Purchased from: eBay

Sound — 7
I'm using my Tokai Super Edition Strat, single coils, and a fairly high output passive humbucker. It gets some really great tones on all those pickups. I would say that my own style is a blend of modern metal and hard rock, but I listen and play most things, and it handles what I do quite well. Funnily enough, once, when everyone was out, I cranked up the clean volume and the amp broke up quite nicely, I'm not sure why really because the power section is solid-state. I really like the amp for distorted rhythms, but I often find that it has very little in the way of sustain, which can be disappointing with epic leads.

Overall Impression — 8
I've been playing three and a bit years, and the amp has served me well for a year and a half. As I'm unlikely to get any money any time soon, I imagine it will continue to for the foreseeable future. If it were stolen, I'd probably save up for a 6505, but I'd make sure it was lighter than this one, 2x12 (26kg) is a real b-tch!

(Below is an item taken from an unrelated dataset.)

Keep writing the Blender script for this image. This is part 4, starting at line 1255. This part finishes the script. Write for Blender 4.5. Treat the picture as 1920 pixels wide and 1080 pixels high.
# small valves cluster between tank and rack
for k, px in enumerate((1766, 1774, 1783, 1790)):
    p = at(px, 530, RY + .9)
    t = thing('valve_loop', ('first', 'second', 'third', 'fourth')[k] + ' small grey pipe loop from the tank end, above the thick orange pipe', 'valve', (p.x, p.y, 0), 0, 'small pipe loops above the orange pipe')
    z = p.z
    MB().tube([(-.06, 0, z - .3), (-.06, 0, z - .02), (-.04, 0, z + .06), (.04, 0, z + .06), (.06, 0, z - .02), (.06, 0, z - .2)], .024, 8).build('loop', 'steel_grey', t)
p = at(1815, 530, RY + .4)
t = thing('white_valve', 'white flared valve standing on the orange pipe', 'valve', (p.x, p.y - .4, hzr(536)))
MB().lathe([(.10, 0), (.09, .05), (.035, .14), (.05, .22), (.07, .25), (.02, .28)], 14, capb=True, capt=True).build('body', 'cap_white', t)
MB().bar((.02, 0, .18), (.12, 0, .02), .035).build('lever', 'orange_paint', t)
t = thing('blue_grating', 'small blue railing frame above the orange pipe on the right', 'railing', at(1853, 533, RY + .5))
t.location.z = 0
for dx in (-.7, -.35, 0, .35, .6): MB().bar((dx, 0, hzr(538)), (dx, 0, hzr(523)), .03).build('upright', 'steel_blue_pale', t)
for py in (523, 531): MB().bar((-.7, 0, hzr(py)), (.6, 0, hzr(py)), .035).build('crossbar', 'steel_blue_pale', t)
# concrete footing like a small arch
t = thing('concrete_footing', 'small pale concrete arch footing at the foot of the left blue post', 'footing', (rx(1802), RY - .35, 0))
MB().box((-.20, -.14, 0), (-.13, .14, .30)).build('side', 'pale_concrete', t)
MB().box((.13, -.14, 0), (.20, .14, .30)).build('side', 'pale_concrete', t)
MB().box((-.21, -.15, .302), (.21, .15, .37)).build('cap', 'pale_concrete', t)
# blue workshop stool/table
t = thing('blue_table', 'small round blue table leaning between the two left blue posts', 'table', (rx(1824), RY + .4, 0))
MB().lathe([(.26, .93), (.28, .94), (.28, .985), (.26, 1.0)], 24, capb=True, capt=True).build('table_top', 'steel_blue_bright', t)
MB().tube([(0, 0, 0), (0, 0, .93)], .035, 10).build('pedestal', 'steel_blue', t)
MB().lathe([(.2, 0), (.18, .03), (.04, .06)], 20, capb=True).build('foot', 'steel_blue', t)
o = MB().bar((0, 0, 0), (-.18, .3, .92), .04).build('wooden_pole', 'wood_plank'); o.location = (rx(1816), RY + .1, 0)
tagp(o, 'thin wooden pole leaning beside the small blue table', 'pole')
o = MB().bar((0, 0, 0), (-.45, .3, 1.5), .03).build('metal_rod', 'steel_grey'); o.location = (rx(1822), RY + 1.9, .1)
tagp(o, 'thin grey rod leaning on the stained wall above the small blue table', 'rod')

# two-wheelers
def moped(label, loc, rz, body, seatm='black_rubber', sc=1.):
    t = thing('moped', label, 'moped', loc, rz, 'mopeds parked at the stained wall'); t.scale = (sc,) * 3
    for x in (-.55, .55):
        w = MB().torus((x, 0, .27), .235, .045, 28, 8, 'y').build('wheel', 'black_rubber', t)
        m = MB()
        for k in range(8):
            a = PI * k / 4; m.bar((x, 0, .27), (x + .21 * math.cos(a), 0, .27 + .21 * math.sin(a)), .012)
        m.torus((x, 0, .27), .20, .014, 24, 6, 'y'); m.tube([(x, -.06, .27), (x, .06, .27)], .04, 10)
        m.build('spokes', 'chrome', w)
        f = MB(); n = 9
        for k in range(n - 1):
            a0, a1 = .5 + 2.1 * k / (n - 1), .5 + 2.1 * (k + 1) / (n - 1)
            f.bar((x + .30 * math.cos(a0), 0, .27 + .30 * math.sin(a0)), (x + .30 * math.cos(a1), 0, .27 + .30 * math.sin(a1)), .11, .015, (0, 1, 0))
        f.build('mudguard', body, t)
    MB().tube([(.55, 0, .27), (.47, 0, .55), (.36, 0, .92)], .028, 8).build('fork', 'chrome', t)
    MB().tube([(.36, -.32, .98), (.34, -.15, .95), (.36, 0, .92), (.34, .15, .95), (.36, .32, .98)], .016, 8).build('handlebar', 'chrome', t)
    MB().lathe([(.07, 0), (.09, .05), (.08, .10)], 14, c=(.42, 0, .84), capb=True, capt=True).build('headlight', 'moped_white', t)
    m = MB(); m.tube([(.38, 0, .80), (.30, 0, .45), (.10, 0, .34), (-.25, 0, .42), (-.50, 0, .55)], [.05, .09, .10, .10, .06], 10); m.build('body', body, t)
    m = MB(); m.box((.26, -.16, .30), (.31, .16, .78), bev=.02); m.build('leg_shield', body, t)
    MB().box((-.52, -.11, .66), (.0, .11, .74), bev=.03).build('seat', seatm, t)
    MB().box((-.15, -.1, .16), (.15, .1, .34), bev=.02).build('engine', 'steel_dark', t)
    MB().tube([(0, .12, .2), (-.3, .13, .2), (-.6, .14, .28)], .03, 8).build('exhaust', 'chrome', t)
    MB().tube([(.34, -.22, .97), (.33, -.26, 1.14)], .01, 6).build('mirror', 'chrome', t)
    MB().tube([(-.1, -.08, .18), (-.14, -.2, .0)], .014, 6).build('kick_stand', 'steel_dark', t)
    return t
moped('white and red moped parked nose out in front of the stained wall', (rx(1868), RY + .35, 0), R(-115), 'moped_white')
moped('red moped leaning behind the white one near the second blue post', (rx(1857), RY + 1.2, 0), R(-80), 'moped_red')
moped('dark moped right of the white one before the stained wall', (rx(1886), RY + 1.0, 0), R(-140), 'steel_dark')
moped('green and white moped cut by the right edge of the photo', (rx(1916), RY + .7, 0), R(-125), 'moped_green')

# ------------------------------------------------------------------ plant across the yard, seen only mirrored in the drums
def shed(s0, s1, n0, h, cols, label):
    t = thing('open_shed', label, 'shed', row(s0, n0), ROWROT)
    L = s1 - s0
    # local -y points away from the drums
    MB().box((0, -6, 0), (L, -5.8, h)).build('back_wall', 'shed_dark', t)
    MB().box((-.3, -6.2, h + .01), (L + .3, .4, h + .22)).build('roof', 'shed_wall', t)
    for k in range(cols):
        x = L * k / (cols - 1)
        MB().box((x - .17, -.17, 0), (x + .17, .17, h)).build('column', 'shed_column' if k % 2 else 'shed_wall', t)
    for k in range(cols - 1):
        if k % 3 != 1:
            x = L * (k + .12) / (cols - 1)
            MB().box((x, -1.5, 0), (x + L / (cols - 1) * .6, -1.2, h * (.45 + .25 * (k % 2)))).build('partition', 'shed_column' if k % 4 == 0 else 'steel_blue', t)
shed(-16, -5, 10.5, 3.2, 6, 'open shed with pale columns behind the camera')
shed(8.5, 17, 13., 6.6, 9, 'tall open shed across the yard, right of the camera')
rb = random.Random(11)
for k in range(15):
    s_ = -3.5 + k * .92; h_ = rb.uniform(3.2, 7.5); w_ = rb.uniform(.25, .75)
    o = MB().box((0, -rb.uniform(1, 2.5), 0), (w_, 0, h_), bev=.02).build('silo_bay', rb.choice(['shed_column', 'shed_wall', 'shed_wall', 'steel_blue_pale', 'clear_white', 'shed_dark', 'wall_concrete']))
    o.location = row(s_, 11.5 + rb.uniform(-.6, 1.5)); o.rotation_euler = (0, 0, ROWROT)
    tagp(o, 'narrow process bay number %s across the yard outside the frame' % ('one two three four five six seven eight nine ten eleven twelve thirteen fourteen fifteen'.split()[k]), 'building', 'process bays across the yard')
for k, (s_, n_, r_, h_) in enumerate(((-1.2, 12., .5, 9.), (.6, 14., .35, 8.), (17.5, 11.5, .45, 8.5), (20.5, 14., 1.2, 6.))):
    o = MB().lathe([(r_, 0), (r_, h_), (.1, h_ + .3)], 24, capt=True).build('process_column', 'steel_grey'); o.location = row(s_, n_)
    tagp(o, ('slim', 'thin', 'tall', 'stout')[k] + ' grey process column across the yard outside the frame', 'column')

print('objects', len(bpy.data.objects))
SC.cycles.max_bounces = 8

Reliability & Durability — 5
This is the main area where the amp has fallen down for me really, but I can attribute that mostly to it being used. Like I said earlier, I got round to having the spring reverb fixed recently, and about a year ago something broke (not sure what sorry!) and these reapairs brought the total cost of the amp to 175 GBP.

Features — 7
The amp was made in 1999, in England. It's a hybrid amp, solid-state power amp, with a 12AX7 in the pre-amp. I play mainly clean and harder rock, and some harder metal. It's been versatile enough so far, but I feel like I'm stretching it a bit for the heavier metal. The VS102R has three channels, Clean, which I really like, OD1, which frankly has enough gain on tap for some pretty heavy tones, and OD2, which I rarely use, like I said OD1 is loud and heavy enough. There is a footswitch out there but I've never gotten round to buying one. There's an effects loop and headphone output, neither of which I use much. There is also spring reverb with separate controls for each channel, this sounds really nice, but I had to get it fixed as it was broken when I got it. It gets used mainly as a practice amp in my bedroom, and the volume never goes past 4, it can easily overpower a drummer, and I've gigged with it once, way too loud even at 7.